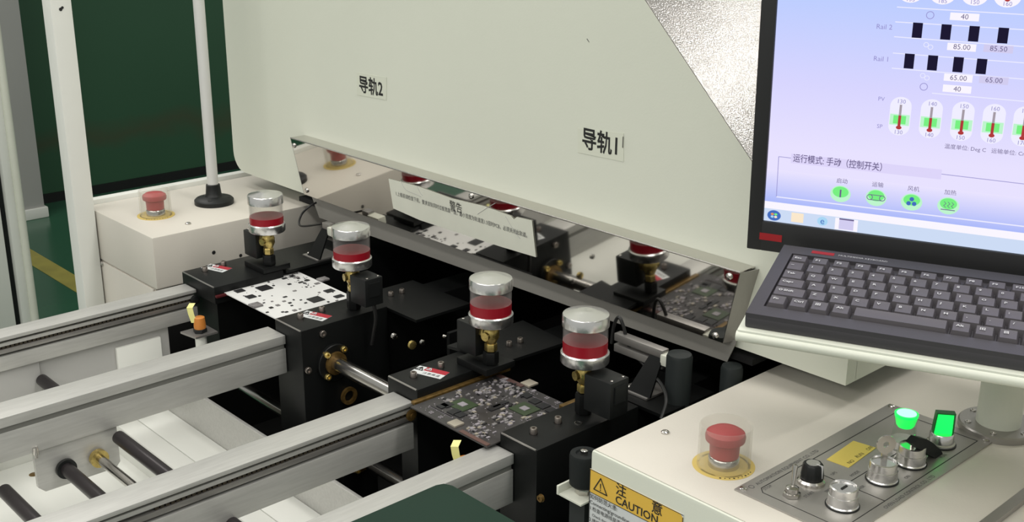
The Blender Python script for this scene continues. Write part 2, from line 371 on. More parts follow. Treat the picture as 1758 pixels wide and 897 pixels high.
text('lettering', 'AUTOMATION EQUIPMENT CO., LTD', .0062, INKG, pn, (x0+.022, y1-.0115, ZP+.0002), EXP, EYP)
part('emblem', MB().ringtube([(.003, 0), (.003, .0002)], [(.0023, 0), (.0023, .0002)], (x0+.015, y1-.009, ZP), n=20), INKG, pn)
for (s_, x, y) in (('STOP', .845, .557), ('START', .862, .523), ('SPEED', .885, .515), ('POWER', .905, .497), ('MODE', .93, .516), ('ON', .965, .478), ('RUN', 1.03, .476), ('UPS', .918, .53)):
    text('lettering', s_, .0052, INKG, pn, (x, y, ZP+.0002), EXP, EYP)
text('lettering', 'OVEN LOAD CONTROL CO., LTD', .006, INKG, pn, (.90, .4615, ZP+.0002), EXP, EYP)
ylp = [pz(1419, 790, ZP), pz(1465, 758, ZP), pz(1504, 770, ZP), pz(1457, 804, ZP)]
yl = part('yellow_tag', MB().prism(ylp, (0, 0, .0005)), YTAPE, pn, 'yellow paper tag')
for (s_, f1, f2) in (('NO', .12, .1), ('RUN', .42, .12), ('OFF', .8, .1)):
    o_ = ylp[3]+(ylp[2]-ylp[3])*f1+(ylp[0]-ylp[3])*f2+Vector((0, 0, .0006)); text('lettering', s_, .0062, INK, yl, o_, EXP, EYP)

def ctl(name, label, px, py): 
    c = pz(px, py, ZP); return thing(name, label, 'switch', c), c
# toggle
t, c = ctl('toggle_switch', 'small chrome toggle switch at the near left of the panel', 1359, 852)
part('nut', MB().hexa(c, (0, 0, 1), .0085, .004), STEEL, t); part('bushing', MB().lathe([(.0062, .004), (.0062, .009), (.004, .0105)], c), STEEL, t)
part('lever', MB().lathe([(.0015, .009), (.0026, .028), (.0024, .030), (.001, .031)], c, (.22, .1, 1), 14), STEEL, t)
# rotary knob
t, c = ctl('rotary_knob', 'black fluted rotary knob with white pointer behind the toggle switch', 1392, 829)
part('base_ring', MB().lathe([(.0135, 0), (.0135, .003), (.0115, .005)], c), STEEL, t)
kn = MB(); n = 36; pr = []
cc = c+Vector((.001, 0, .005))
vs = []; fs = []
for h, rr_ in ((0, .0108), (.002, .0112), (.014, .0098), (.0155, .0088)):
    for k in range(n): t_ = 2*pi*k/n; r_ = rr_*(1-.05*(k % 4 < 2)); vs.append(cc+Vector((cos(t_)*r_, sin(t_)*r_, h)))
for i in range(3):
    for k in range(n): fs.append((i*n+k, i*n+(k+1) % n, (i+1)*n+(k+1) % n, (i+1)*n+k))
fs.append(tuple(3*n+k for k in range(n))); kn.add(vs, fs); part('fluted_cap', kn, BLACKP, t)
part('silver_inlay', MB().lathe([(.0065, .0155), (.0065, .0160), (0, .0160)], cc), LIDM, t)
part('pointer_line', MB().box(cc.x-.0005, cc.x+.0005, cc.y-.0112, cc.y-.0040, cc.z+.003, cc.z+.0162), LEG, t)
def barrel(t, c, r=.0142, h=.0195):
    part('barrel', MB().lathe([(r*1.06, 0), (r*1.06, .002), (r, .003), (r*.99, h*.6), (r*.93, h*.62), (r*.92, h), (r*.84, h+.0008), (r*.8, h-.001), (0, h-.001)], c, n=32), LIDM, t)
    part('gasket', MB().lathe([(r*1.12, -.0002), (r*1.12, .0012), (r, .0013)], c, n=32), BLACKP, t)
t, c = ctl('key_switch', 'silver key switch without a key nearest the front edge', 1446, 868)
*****
* Task objective
Using the data above, write out every line exactly, leaving the images behind.

* Response to the task
The Blender Python script for this scene continues. Write part 2, from line 371 on. More parts follow. Treat the picture as 1758 pixels wide and 897 pixels high.
text('lettering', 'AUTOMATION EQUIPMENT CO., LTD', .0062, INKG, pn, (x0+.022, y1-.0115, ZP+.0002), EXP, EYP)
part('emblem', MB().ringtube([(.003, 0), (.003, .0002)], [(.0023, 0), (.0023, .0002)], (x0+.015, y1-.009, ZP), n=20), INKG, pn)
for (s_, x, y) in (('STOP', .845, .557), ('START', .862, .523), ('SPEED', .885, .515), ('POWER', .905, .497), ('MODE', .93, .516), ('ON', .965, .478), ('RUN', 1.03, .476), ('UPS', .918, .53)):
    text('lettering', s_, .0052, INKG, pn, (x, y, ZP+.0002), EXP, EYP)
text('lettering', 'OVEN LOAD CONTROL CO., LTD', .006, INKG, pn, (.90, .4615, ZP+.0002), EXP, EYP)
ylp = [pz(1419, 790, ZP), pz(1465, 758, ZP), pz(1504, 770, ZP), pz(1457, 804, ZP)]
yl = part('yellow_tag', MB().prism(ylp, (0, 0, .0005)), YTAPE, pn, 'yellow paper tag')
for (s_, f1, f2) in (('NO', .12, .1), ('RUN', .42, .12), ('OFF', .8, .1)):
    o_ = ylp[3]+(ylp[2]-ylp[3])*f1+(ylp[0]-ylp[3])*f2+Vector((0, 0, .0006)); text('lettering', s_, .0062, INK, yl, o_, EXP, EYP)

def ctl(name, label, px, py): 
    c = pz(px, py, ZP); return thing(name, label, 'switch', c), c
# toggle
t, c = ctl('toggle_switch', 'small chrome toggle switch at the near left of the panel', 1359, 852)
part('nut', MB().hexa(c, (0, 0, 1), .0085, .004), STEEL, t); part('bushing', MB().lathe([(.0062, .004), (.0062, .009), (.004, .0105)], c), STEEL, t)
part('lever', MB().lathe([(.0015, .009), (.0026, .028), (.0024, .030), (.001, .031)], c, (.22, .1, 1), 14), STEEL, t)
# rotary knob
t, c = ctl('rotary_knob', 'black fluted rotary knob with white pointer behind the toggle switch', 1392, 829)
part('base_ring', MB().lathe([(.0135, 0), (.0135, .003), (.0115, .005)], c), STEEL, t)
kn = MB(); n = 36; pr = []
cc = c+Vector((.001, 0, .005))
vs = []; fs = []
for h, rr_ in ((0, .0108), (.002, .0112), (.014, .0098), (.0155, .0088)):
    for k in range(n): t_ = 2*pi*k/n; r_ = rr_*(1-.05*(k % 4 < 2)); vs.append(cc+Vector((cos(t_)*r_, sin(t_)*r_, h)))
for i in range(3):
    for k in range(n): fs.append((i*n+k, i*n+(k+1) % n, (i+1)*n+(k+1) % n, (i+1)*n+k))
fs.append(tuple(3*n+k for k in range(n))); kn.add(vs, fs); part('fluted_cap', kn, BLACKP, t)
part('silver_inlay', MB().lathe([(.0065, .0155), (.0065, .0160), (0, .0160)], cc), LIDM, t)
part('pointer_line', MB().box(cc.x-.0005, cc.x+.0005, cc.y-.0112, cc.y-.0040, cc.z+.003, cc.z+.0162), LEG, t)
def barrel(t, c, r=.0142, h=.0195):
    part('barrel', MB().lathe([(r*1.06, 0), (r*1.06, .002), (r, .003), (r*.99, h*.6), (r*.93, h*.62), (r*.92, h), (r*.84, h+.0008), (r*.8, h-.001), (0, h-.001)], c, n=32), LIDM, t)
    part('gasket', MB().lathe([(r*1.12, -.0002), (r*1.12, .0012), (r, .0013)], c, n=32), BLACKP, t)
t, c = ctl('key_switch', 'silver key switch without a key nearest the front edge', 1446, 868)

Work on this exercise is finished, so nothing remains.